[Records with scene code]

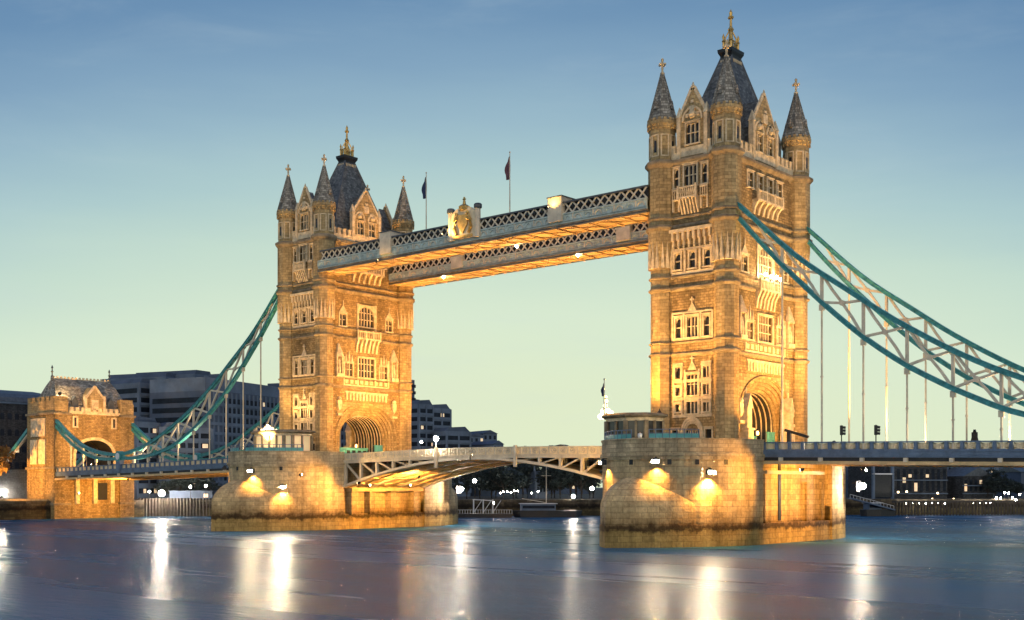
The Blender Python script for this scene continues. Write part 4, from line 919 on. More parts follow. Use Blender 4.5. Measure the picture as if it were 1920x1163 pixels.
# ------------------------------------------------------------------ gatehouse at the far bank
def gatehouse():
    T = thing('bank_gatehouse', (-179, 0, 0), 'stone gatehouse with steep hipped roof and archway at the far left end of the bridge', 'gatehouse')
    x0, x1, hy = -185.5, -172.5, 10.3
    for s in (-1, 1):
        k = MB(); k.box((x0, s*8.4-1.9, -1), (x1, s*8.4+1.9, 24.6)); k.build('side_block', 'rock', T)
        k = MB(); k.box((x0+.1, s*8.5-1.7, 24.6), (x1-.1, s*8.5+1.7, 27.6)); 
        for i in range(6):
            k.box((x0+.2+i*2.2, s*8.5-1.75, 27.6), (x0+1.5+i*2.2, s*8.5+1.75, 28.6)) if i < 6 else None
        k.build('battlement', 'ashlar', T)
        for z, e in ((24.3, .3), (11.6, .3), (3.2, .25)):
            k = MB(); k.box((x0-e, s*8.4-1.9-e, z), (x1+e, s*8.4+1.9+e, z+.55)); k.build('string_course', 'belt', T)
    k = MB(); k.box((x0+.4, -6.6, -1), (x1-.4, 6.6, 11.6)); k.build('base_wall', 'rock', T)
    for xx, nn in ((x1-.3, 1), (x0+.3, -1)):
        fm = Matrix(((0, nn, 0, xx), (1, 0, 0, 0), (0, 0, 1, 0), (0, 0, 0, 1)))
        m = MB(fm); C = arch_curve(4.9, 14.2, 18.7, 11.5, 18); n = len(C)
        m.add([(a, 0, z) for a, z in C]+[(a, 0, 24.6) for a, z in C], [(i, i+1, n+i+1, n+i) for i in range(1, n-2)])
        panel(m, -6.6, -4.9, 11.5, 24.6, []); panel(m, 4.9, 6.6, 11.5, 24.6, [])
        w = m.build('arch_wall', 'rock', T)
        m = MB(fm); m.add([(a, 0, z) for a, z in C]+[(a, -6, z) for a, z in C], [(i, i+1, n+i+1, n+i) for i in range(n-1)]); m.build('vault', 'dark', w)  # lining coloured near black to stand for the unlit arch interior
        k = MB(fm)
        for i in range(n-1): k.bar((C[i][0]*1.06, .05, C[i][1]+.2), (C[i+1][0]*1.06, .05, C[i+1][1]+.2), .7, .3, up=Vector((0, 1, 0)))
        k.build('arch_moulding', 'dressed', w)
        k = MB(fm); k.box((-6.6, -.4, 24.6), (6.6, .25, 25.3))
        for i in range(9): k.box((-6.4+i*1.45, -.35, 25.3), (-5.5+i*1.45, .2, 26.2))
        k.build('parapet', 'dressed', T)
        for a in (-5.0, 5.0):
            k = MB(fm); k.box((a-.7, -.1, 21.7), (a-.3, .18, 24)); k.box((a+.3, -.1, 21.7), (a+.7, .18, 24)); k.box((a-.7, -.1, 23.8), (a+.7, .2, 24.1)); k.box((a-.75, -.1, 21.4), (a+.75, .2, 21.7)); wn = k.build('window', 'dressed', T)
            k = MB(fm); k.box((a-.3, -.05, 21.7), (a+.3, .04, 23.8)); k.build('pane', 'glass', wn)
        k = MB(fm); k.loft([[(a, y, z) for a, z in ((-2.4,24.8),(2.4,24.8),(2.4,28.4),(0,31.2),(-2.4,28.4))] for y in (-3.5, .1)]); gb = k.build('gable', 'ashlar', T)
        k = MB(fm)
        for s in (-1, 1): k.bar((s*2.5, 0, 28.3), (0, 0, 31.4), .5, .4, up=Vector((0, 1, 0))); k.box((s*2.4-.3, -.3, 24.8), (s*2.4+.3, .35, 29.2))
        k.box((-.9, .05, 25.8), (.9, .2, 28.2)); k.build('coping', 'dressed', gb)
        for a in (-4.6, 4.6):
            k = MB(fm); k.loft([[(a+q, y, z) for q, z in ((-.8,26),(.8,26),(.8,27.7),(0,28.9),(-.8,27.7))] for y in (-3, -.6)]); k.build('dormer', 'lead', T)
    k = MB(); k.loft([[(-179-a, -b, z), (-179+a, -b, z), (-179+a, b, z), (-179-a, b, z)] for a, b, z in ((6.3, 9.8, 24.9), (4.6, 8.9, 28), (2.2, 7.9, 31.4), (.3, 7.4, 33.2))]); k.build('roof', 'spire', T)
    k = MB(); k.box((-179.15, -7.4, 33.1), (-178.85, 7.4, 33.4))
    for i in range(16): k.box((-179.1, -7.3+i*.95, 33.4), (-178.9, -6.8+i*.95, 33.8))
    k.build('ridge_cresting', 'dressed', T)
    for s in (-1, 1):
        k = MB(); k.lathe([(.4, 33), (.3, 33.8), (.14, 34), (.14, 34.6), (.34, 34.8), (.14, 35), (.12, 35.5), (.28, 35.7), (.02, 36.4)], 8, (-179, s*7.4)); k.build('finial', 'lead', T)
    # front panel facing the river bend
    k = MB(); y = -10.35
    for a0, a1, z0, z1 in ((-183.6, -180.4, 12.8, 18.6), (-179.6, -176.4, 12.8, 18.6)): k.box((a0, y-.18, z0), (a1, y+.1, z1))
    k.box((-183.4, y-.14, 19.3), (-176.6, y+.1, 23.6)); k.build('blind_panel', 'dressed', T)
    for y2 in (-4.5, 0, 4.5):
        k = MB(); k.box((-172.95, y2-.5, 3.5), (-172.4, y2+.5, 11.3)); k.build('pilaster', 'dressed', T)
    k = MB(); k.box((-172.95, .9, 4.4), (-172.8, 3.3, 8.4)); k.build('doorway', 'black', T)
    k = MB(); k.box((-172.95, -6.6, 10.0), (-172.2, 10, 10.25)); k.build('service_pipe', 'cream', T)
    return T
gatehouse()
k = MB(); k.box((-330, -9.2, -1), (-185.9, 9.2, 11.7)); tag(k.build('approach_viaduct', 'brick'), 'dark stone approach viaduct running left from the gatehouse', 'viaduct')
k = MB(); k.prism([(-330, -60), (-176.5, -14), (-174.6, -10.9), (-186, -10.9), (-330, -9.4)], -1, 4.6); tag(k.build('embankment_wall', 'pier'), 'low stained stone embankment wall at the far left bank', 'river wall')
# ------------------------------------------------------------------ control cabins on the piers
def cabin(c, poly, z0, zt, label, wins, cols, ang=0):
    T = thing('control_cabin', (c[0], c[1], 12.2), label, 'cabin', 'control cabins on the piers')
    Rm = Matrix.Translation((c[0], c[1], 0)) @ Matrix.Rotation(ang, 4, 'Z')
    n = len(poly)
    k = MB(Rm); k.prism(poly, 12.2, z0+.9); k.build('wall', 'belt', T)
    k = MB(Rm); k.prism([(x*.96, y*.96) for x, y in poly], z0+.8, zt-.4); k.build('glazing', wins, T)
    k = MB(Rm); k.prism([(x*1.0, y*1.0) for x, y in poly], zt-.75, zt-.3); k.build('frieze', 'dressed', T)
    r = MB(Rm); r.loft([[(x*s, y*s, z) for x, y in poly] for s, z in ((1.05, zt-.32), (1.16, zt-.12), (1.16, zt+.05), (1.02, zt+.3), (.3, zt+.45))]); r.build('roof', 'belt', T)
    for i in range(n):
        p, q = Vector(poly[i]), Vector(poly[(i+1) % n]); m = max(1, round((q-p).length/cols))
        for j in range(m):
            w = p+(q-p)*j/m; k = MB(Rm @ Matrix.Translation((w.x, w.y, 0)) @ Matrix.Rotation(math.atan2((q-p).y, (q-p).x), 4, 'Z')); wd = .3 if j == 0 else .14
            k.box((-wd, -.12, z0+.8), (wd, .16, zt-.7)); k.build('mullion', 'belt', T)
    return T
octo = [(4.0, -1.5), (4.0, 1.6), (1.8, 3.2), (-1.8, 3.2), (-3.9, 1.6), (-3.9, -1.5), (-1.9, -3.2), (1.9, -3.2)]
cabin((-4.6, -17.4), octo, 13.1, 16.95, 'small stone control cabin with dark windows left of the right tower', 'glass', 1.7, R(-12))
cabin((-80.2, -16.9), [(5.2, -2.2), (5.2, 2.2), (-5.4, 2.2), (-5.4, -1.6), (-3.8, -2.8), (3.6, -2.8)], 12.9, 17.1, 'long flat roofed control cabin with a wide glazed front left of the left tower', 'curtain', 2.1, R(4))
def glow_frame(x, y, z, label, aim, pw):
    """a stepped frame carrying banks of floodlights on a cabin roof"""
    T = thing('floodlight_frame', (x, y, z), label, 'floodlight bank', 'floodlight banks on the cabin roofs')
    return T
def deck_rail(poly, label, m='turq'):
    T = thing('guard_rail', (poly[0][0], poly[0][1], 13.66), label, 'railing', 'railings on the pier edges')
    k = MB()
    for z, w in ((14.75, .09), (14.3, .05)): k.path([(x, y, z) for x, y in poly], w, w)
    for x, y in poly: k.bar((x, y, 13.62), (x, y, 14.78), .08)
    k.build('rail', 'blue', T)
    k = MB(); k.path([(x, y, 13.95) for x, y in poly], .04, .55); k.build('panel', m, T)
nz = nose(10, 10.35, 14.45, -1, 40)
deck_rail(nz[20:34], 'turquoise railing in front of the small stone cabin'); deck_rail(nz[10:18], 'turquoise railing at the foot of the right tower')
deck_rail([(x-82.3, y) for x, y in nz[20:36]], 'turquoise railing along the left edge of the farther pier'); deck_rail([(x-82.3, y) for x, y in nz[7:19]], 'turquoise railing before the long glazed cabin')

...

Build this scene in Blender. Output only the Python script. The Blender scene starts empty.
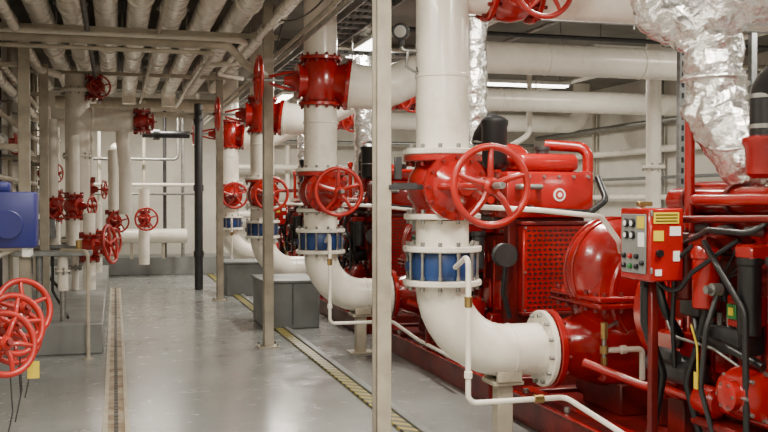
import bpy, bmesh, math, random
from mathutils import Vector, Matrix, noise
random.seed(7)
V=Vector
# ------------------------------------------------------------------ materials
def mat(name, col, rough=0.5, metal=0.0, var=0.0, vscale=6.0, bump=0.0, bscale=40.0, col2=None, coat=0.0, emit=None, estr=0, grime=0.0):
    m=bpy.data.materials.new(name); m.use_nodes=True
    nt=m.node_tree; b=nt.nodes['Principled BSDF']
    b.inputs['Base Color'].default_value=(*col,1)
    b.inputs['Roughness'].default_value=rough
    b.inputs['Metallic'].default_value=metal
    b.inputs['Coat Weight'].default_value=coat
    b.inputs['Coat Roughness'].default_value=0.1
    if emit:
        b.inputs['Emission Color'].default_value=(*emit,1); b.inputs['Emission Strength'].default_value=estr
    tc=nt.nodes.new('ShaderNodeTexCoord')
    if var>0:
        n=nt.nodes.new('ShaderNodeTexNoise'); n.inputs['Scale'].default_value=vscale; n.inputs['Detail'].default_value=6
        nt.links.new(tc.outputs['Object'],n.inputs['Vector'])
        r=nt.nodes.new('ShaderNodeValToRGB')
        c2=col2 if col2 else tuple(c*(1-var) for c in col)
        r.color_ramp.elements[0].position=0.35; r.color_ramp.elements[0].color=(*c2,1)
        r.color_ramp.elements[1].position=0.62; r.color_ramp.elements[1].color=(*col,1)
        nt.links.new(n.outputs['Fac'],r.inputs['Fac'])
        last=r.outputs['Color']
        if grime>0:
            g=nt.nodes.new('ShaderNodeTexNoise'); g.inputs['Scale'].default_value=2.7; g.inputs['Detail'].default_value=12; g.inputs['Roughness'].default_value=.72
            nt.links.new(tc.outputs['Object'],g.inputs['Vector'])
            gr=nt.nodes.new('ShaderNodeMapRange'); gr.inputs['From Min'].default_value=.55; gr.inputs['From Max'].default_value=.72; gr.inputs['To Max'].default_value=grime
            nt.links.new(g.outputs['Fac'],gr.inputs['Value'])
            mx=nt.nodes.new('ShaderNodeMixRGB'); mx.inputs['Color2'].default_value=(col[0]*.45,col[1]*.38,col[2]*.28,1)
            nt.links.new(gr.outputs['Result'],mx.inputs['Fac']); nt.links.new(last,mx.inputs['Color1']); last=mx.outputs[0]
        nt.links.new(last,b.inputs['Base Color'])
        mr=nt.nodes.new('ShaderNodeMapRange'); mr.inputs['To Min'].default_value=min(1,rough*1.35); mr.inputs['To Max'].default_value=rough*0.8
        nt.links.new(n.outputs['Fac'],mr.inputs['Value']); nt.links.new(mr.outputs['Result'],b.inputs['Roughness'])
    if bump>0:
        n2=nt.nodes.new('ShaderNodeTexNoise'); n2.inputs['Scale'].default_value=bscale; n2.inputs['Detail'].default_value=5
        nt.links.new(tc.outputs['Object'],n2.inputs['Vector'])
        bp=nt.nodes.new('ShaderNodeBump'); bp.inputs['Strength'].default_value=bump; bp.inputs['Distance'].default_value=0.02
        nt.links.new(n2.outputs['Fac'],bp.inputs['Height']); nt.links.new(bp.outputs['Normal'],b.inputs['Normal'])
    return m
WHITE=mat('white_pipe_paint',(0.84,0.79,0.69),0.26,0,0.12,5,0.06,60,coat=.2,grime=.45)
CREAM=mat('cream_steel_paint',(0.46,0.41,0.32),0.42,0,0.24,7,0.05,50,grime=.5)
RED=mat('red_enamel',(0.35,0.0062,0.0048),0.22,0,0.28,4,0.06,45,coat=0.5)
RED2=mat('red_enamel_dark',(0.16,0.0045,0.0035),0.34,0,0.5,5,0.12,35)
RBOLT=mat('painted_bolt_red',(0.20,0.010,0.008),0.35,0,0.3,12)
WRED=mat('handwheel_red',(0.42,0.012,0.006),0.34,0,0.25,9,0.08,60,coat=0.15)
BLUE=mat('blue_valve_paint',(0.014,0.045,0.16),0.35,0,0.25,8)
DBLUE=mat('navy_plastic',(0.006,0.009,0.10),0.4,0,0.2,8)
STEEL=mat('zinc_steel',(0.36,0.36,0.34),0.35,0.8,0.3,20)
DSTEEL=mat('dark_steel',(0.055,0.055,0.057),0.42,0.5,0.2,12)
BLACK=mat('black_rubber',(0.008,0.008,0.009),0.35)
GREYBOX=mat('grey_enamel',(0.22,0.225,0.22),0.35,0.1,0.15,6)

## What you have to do
Using the data above, reproduce exactly the lines from the line that contains "The Blender Python" through the line that contains "for z, e in", including both.

## Finished task
The Blender Python script for this scene continues. Write part 4, from line 919 on. More parts follow. Use Blender 4.5. Measure the picture as if it were 1920x1163 pixels.
# ------------------------------------------------------------------ gatehouse at the far bank
def gatehouse():
    T = thing('bank_gatehouse', (-179, 0, 0), 'stone gatehouse with steep hipped roof and archway at the far left end of the bridge', 'gatehouse')
    x0, x1, hy = -185.5, -172.5, 10.3
    for s in (-1, 1):
        k = MB(); k.box((x0, s*8.4-1.9, -1), (x1, s*8.4+1.9, 24.6)); k.build('side_block', 'rock', T)
        k = MB(); k.box((x0+.1, s*8.5-1.7, 24.6), (x1-.1, s*8.5+1.7, 27.6)); 
        for i in range(6):
            k.box((x0+.2+i*2.2, s*8.5-1.75, 27.6), (x0+1.5+i*2.2, s*8.5+1.75, 28.6)) if i < 6 else None
        k.build('battlement', 'ashlar', T)
        for z, e in ((24.3, .3), (11.6, .3), (3.2, .25)):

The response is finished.